WORK REQUIRED: Only the lines from the start of the data below through the line that contains "LAMP_STRENGTH = 11.0" are to be copied, exactly and without pictures.

Start of AVAILABLE DATA

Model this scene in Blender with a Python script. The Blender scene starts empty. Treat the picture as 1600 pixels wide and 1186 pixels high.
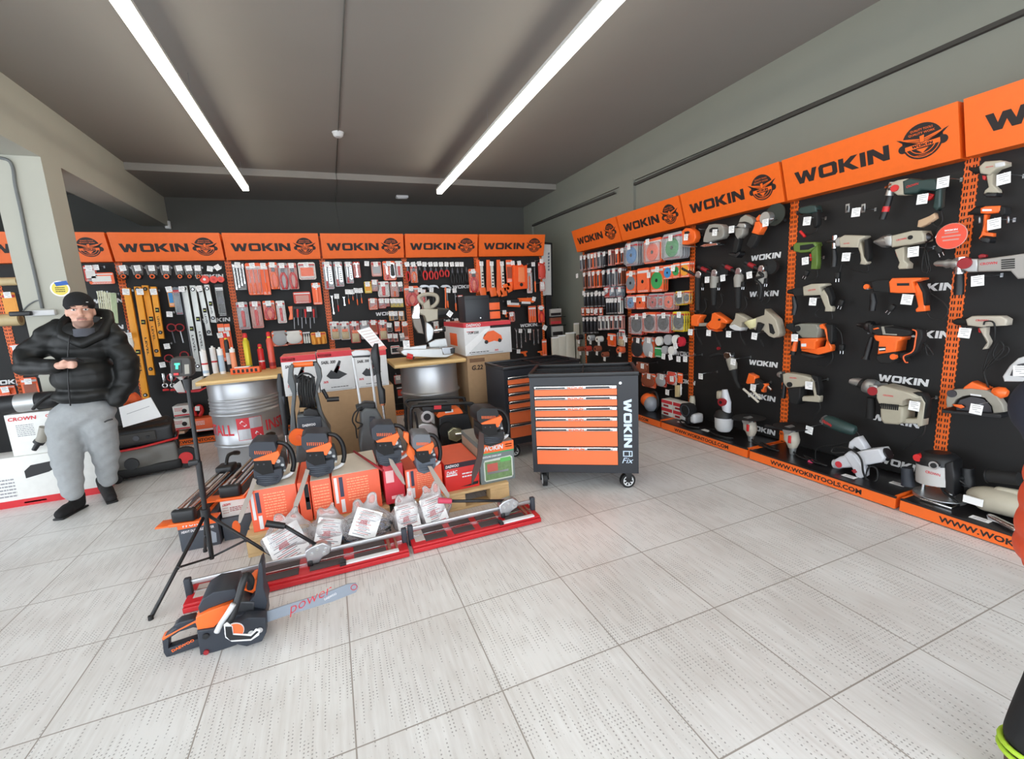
import bpy, bmesh, math, random
import numpy as np
from mathutils import Vector, Matrix
random.seed(7)
SC = bpy.context.scene
COL = SC.collection
# ------------------------------------------------------------------ camera
FPX = 697.522
CR = Vector((0.92508, -0.37591, -0.0540226)); CU = Vector((0.112877, 0.136337, 0.984211)); CF = Vector((0.36261, 0.916572, -0.168554))
CAM = Vector((0, 0, 1.370625))
cd = bpy.data.cameras.new('camera'); cam = bpy.data.objects.new('camera', cd); COL.objects.link(cam)
cd.sensor_width = 36; cd.lens = FPX/1600*36; cd.clip_start = 0.05; cd.clip_end = 100
cam.matrix_world = Matrix(((CR.x, CU.x, -CF.x, CAM.x), (CR.y, CU.y, -CF.y, CAM.y), (CR.z, CU.z, -CF.z, CAM.z), (0, 0, 0, 1)))
SC.camera = cam
# ------------------------------------------------------------------ daylight and exposure
w = bpy.data.worlds.new('daylight'); SC.world = w; w.use_nodes = True
w.node_tree.nodes['Background'].inputs[0].default_value = (0.86, 0.93, 1.0, 1)
w.node_tree.nodes['Background'].inputs[1].default_value = 3.9
SC.view_settings.view_transform = 'Standard'; SC.view_settings.look = 'None'
SC.view_settings.gamma = 1; SC.view_settings.use_curve_mapping = False
SC.view_settings.exposure = 0.3
LAMP_STRENGTH = 11.0

# ------------------------------------------------------------------ pixel rays (places things on real planes of the room)
def ray(x, y): return CR*((x-800)/FPX) + CU*((593-y)/FPX) + CF
def onZ(x, y, z=0.0): d = ray(x, y); return CAM + d*((z-CAM.z)/d.z)
def onX(x, y, X): d = ray(x, y); return CAM + d*(X/d.x)
def onY(x, y, Y): d = ray(x, y); return CAM + d*(Y/d.y)

# ------------------------------------------------------------------ materials
def s2l(c): return tuple((v/12.92 if v <= .04045 else ((v+.055)/1.055)**2.4) for v in c)
_M = {}
def mat(name, rgb, rough=.5, metal=0, emit=0, noise=.06, scale=25, bump=0, trans=0, alpha=1, coat=0, spec=.5):
    if name in _M: return _M[name]
    m = bpy.data.materials.new(name); m.use_nodes = True; nt = m.node_tree; b = nt.nodes['Principled BSDF']
    c = s2l([v/255 for v in rgb])
    tc = nt.nodes.new('ShaderNodeTexCoord'); nz = nt.nodes.new('ShaderNodeTexNoise'); nz.inputs['Scale'].default_value = scale; nz.inputs['Detail'].default_value = 3
    nt.links.new(tc.outputs['Object'], nz.inputs['Vector'])
    mx = nt.nodes.new('ShaderNodeMix'); mx.data_type = 'RGBA'
    mx.inputs[6].default_value = (*[v*(1-noise) for v in c], 1); mx.inputs[7].default_value = (*[min(1, v*(1+noise)) for v in c], 1)
    nt.links.new(nz.outputs['Fac'], mx.inputs[0]); nt.links.new(mx.outputs[2], b.inputs['Base Color'])
    b.inputs['Roughness'].default_value = rough; b.inputs['Metallic'].default_value = metal
    b.inputs['Specular IOR Level'].default_value = spec
    if coat: b.inputs['Coat Weight'].default_value = coat
    if bump:
        bp = nt.nodes.new('ShaderNodeBump'); bp.inputs['Strength'].default_value = bump; bp.inputs['Distance'].default_value = .01
        nt.links.new(nz.outputs['Fac'], bp.inputs['Height']); nt.links.new(bp.outputs[0], b.inputs['Normal'])
    if emit:
        b.inputs['Emission Color'].default_value = (*c, 1); b.inputs['Emission Strength'].default_value = emit
    _M[name] = m; return m
def clearmat(name, rgb=(235, 240, 242), opac=.18, rough=.12, fres=.6):
    if name in _M: return _M[name]
    m = bpy.data.materials.new(name); m.use_nodes = True; nt = m.node_tree; nt.nodes.clear()
    o = nt.nodes.new('ShaderNodeOutputMaterial'); t = nt.nodes.new('ShaderNodeBsdfTransparent'); g = nt.nodes.new('ShaderNodeBsdfPrincipled')
    g.inputs['Base Color'].default_value = (*s2l([v/255 for v in rgb]), 1); g.inputs['Roughness'].default_value = rough
    lw = nt.nodes.new('ShaderNodeLayerWeight'); lw.inputs[0].default_value = .35
    tc = nt.nodes.new('ShaderNodeTexCoord'); nz = nt.nodes.new('ShaderNodeTexNoise'); nz.inputs['Scale'].default_value = 22; nt.links.new(tc.outputs['Object'], nz.inputs['Vector'])
    ma = nt.nodes.new('ShaderNodeMath'); ma.operation = 'MULTIPLY_ADD'; ma.inputs[1].default_value = fres; ma.inputs[2].default_value = opac; ma.use_clamp = True
    bp = nt.nodes.new('ShaderNodeBump'); bp.inputs['Strength'].default_value = .5; bp.inputs['Distance'].default_value = .01
    nt.links.new(nz.outputs['Fac'], bp.inputs['Height']); nt.links.new(bp.outputs[0], g.inputs['Normal'])
    nt.links.new(lw.outputs['Fresnel'], ma.inputs[0]); mx = nt.nodes.new('ShaderNodeMixShader')
    nt.links.new(ma.outputs[0], mx.inputs[0]); nt.links.new(t.outputs[0], mx.inputs[1]); nt.links.new(g.outputs[0], mx.inputs[2]); nt.links.new(mx.outputs[0], o.inputs[0])
    _M[name] = m; return m
ORANGE = mat('orange_steel', (238, 106, 30), .42)
ORG2 = mat('orange_plastic', (246, 108, 40), .38, coat=.2)
BLKP = mat('black_panel', (19, 18, 19), .62, noise=.12)
BLACK = mat('black_plastic', (24, 25, 28), .45)
MATTE = mat('matte_black', (20, 20, 21), .75)
CHAR = mat('charcoal_plastic', (46, 51, 60), .5)
GREY = mat('grey_plastic', (150, 146, 136), .5)
BEIGE = mat('beige_tool_plastic', (176, 169, 152), .5)
LGREY = mat('light_grey_plastic', (205, 206, 208), .45)
WHITE = mat('white_paper', (240, 240, 240), .7, noise=.02)
PRINTW = mat('white_print', (225, 226, 228), .6, noise=.02)
CHROME = mat('chrome', (220, 222, 225), .18, 1, noise=.03)
STEEL = mat('steel', (165, 168, 172), .35, 1)
DSTEEL = mat('dark_steel', (88, 88, 92), .4, 1)
CAST = mat('cast_aluminium', (190, 192, 192), .42, .85)
RED = mat('red_plastic', (205, 38, 40), .4)
DRED = mat('dark_red_plastic', (150, 30, 38), .5)
REDP = mat('red_print', (206, 52, 62), .6)
TXTB = mat('black_print', (32, 24, 24), .6)
ORP = mat('orange_print', (240, 104, 52), .55)
CARDB = mat('brown_cardboard', (170, 138, 104), .85, noise=.1)
CARDW = mat('white_cardboard', (226, 226, 222), .6)
CARDO = mat('orange_cardboard', (244, 108, 62), .55)
WOOD = mat('birch_plywood', (222, 188, 128), .5, noise=.12, scale=9)
PALW = mat('pallet_wood', (205, 172, 124), .8, noise=.2, scale=12)
YEL = mat('yellow_orange_paint', (240, 160, 40), .45)
YLW = mat('yellow_card', (232, 206, 50), .5)
BLUE = mat('blue_print', (60, 140, 200), .5)
GRN = mat('green_print', (60, 160, 90), .5)
DGRN = mat('dark_green_plastic', (38, 60, 58), .45)
OLIVE = mat('green_tool_plastic', (92, 118, 52), .45)
PINK = mat('pink_card', (206, 150, 140), .6)
TANC = mat('tan_tape', (205, 184, 140), .45)
RUBBER = mat('black_rubber', (18, 18, 19), .6)
GREYC = mat('grey_blue_card', (120, 130, 140), .6)
CLEAR = clearmat('clear_blister', opac=.08, fres=.5)
BAGP = clearmat('clear_plastic_bag', (244, 240, 240), opac=.2, fres=.9, rough=.14)

# ------------------------------------------------------------------ mesh helpers
class MB:
    def __init__(s): s.bm = bmesh.new(); s.M = Matrix.Identity(4); s.mi = 0
    def _fin(s, vs0, fs0):
        s.bm.verts.ensure_lookup_table(); s.bm.faces.ensure_lookup_table()
    def add(s, verts, faces, smooth=False):
        bv = [s.bm.verts.new(s.M @ Vector(v)) for v in verts]
        for f in faces:
            try: bf = s.bm.faces.new([bv[i] for i in f]); bf.material_index = s.mi; bf.smooth = smooth
            except ValueError: pass
        return s
    def box(s, c, d, bev=0, rot=None, seg=2):
        b = bmesh.new(); bmesh.ops.create_cube(b, size=1)
        for v in b.verts: v.co = Vector((v.co.x*d[0], v.co.y*d[1], v.co.z*d[2]))
        if bev: bmesh.ops.bevel(b, geom=b.edges[:], offset=bev, segments=seg, affect='EDGES', profile=.5)
        T = Matrix.Translation(c) @ (rot.to_4x4() if rot else Matrix.Identity(4))
        return s.merge(b, T, smooth=bool(bev))
    def bx(s, x0, x1, y0, y1, z0, z1, bev=0): return s.box(((x0+x1)/2, (y0+y1)/2, (z0+z1)/2), (abs(x1-x0), abs(y1-y0), abs(z1-z0)), bev)
    def merge(s, b, T=Matrix.Identity(4), smooth=False):
        T = s.M @ T; m = {}
        for v in b.verts: m[v] = s.bm.verts.new(T @ v.co)
        for f in b.faces:
            try: nf = s.bm.faces.new([m[v] for v in f.verts]); nf.material_index = s.mi; nf.smooth = smooth or f.smooth
            except ValueError: pass
        b.free(); return s
    def cyl(s, p0, p1, r0, r1=None, seg=14, caps=True, smooth=True):
        p0 = Vector(p0); p1 = Vector(p1); r1 = r0 if r1 is None else r1
        return s.loft([(p0, r0), (p1, r1)], seg, caps, smooth)
    def loft(s, st, seg=14, caps=True, smooth=True):
        st = [(Vector(p), r) for p, r in st]; ax = (st[-1][0]-st[0][0]).normalized()
        up = Vector((0, 0, 1)) if abs(ax.z) < .9 else Vector((1, 0, 0)); a = ax.cross(up).normalized(); b = ax.cross(a)
        V = []; F = []
        for p, r in st:
            for k in range(seg):
                t = 2*math.pi*k/seg; V.append(p + a*(math.cos(t)*r) + b*(math.sin(t)*r))
        for i in range(len(st)-1):
            for k in range(seg):
                k2 = (k+1) % seg; F.append((i*seg+k, i*seg+k2, (i+1)*seg+k2, (i+1)*seg+k))
        s.add(V, F, smooth)
        if caps:
            n = len(st)-1
            s.add([V[k] for k in range(seg)], [tuple(range(seg))]); s.add([V[n*seg+k] for k in range(seg)], [tuple(reversed(range(seg)))])
        return s
    def tube(s, pts, r, seg=8, closed=False, sub=4):
        P = [Vector(p) for p in pts]
        if sub > 1 and len(P) > 2:
            Q = []; n = len(P); rng = n if closed else n-1
            for i in range(rng):
                g = (lambda k: P[k % n]) if closed else (lambda k: P[max(0, min(n-1, k))])
                a, b, c, d = g(i-1), g(i), g(i+1), g(i+2)
                for j in range(sub):
                    t = j/sub; Q.append(.5*((2*b)+(-a+c)*t+(2*a-5*b+4*c-d)*t*t+(-a+3*b-3*c+d)*t**3))
            if not closed: Q.append(P[-1])
            P = Q
        n = len(P); V = []; F = []; a = None
        for i in range(n):
            if closed: t = P[(i+1) % n]-P[i-1]
            else: t = P[min(i+1, n-1)]-P[max(i-1, 0)]
            if t.length < 1e-9: t = Vector((0, 0, 1))
            t.normalize()
            if a is None:
                u = Vector((0, 0, 1)) if abs(t.z) < .9 else Vector((1, 0, 0)); a = t.cross(u).normalized()
            a = (a - t*a.dot(t));
            if a.length < 1e-6: a = t.orthogonal()
            a.normalize(); b = t.cross(a)
            rr = r[min(len(r)-1, int(i*len(r)/n))] if isinstance(r, (list, tuple)) else r
            for k in range(seg):
                th = 2*math.pi*k/seg; V.append(P[i]+a*math.cos(th)*rr+b*math.sin(th)*rr)
        for i in range(n if closed else n-1):
            j = (i+1) % n
            for k in range(seg): F.append((i*seg+k, i*seg+(k+1) % seg, j*seg+(k+1) % seg, j*seg+k))
        if not closed: F.append(tuple(range(seg))); F.append(tuple(reversed(range((n-1)*seg, n*seg))))
        return s.add(V, F, True)
    def prism(s, poly, y0, y1, bev=0, seg=2):
        """polygon in local XZ, extruded from y0 to y1"""
        b = bmesh.new(); vs = [b.verts.new((p[0], y0, p[1])) for p in poly]
        try: f = b.faces.new(vs)
        except ValueError: b.free(); return s
        r = bmesh.ops.extrude_face_region(b, geom=[f]); ex = [g for g in r['geom'] if isinstance(g, bmesh.types.BMVert)]
        bmesh.ops.translate(b, verts=ex, vec=(0, y1-y0, 0)); bmesh.ops.recalc_face_normals(b, faces=b.faces[:])
        if bev:
            ed = [e for e in b.edges if abs(e.verts[0].co.y-e.verts[1].co.y) < 1e-6]
            try: bmesh.ops.bevel(b, geom=ed, offset=bev, segments=seg, affect='EDGES', profile=.6, clamp_overlap=True)
            except Exception: pass
            for f in b.faces: f.smooth = len(f.verts) < 5
        bmesh.ops.triangulate(b, faces=[f for f in b.faces if len(f.verts) > 4])
        return s.merge(b)
    def sph(s, c, r, sc=(1, 1, 1), u=16, v=10):
        b = bmesh.new(); bmesh.ops.create_uvsphere(b, u_segments=u, v_segments=v, radius=r)
        return s.merge(b, Matrix.Translation(c) @ Matrix.Diagonal((*sc, 1)), True)
    def ring(s, c, R, r, seg=24, axis='Y', rs=8):
        pts = []
        for k in range(seg):
            t = 2*math.pi*k/seg; x, z = R*math.cos(t), R*math.sin(t)
            pts.append(Vector(c)+(Vector((x, 0, z)) if axis == 'Y' else Vector((x, z, 0)) if axis == 'Z' else Vector((0, x, z))))
        return s.tube(pts, r, rs, closed=True, sub=1)
    def disc(s, c, r, y0, y1, seg=24): return s.cyl((c[0], y0, c[1]), (c[0], y1, c[1]), r, seg=seg)
    def build(s, name, m, parent=None, loc=None, rot=None):
        me = bpy.data.meshes.new(name); bmesh.ops.recalc_face_normals(s.bm, faces=s.bm.faces[:]) if len(s.bm.faces) < 4000 else None
        s.bm.to_mesh(me); s.bm.free()
        for k in (m if isinstance(m, (list, tuple)) else [m]): me.materials.append(k)
        return link(name, me, parent, loc, rot)
def link(name, me, parent=None, loc=None, rot=None):
    o = bpy.data.objects.new(name, me); COL.objects.link(o)
    if parent: o.parent = parent
    if loc is not None: o.location = loc
    if rot is not None: o.rotation_euler = rot
    return o
USED = set()
def tag(o, label, cat, group=None):
    o['label'] = label; o['category'] = cat
    if group: o['group'] = group
    if label in USED and not group: print('DUPLABEL', label)
    n = len(label.split())
    if n < 4 or n > 16: print('LABELLEN', n, label)
    USED.add(label); return o
def thing(name, label, cat, loc=(0, 0, 0), rotz=0, group=None):
    o = bpy.data.objects.new(name, None); COL.objects.link(o); o.location = loc; o.rotation_euler = (0, 0, rotz); o.empty_display_size = .05
    return tag(o, label, cat, group)
def struct(name, mb, m): o = mb.build(name, m); o['kind'] = 'structure'; return o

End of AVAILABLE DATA

THE ANSWER:
Model this scene in Blender with a Python script. The Blender scene starts empty. Treat the picture as 1600 pixels wide and 1186 pixels high.
import bpy, bmesh, math, random
import numpy as np
from mathutils import Vector, Matrix
random.seed(7)
SC = bpy.context.scene
COL = SC.collection
# ------------------------------------------------------------------ camera
FPX = 697.522
CR = Vector((0.92508, -0.37591, -0.0540226)); CU = Vector((0.112877, 0.136337, 0.984211)); CF = Vector((0.36261, 0.916572, -0.168554))
CAM = Vector((0, 0, 1.370625))
cd = bpy.data.cameras.new('camera'); cam = bpy.data.objects.new('camera', cd); COL.objects.link(cam)
cd.sensor_width = 36; cd.lens = FPX/1600*36; cd.clip_start = 0.05; cd.clip_end = 100
cam.matrix_world = Matrix(((CR.x, CU.x, -CF.x, CAM.x), (CR.y, CU.y, -CF.y, CAM.y), (CR.z, CU.z, -CF.z, CAM.z), (0, 0, 0, 1)))
SC.camera = cam
# ------------------------------------------------------------------ daylight and exposure
w = bpy.data.worlds.new('daylight'); SC.world = w; w.use_nodes = True
w.node_tree.nodes['Background'].inputs[0].default_value = (0.86, 0.93, 1.0, 1)
w.node_tree.nodes['Background'].inputs[1].default_value = 3.9
SC.view_settings.view_transform = 'Standard'; SC.view_settings.look = 'None'
SC.view_settings.gamma = 1; SC.view_settings.use_curve_mapping = False
SC.view_settings.exposure = 0.3
LAMP_STRENGTH = 11.0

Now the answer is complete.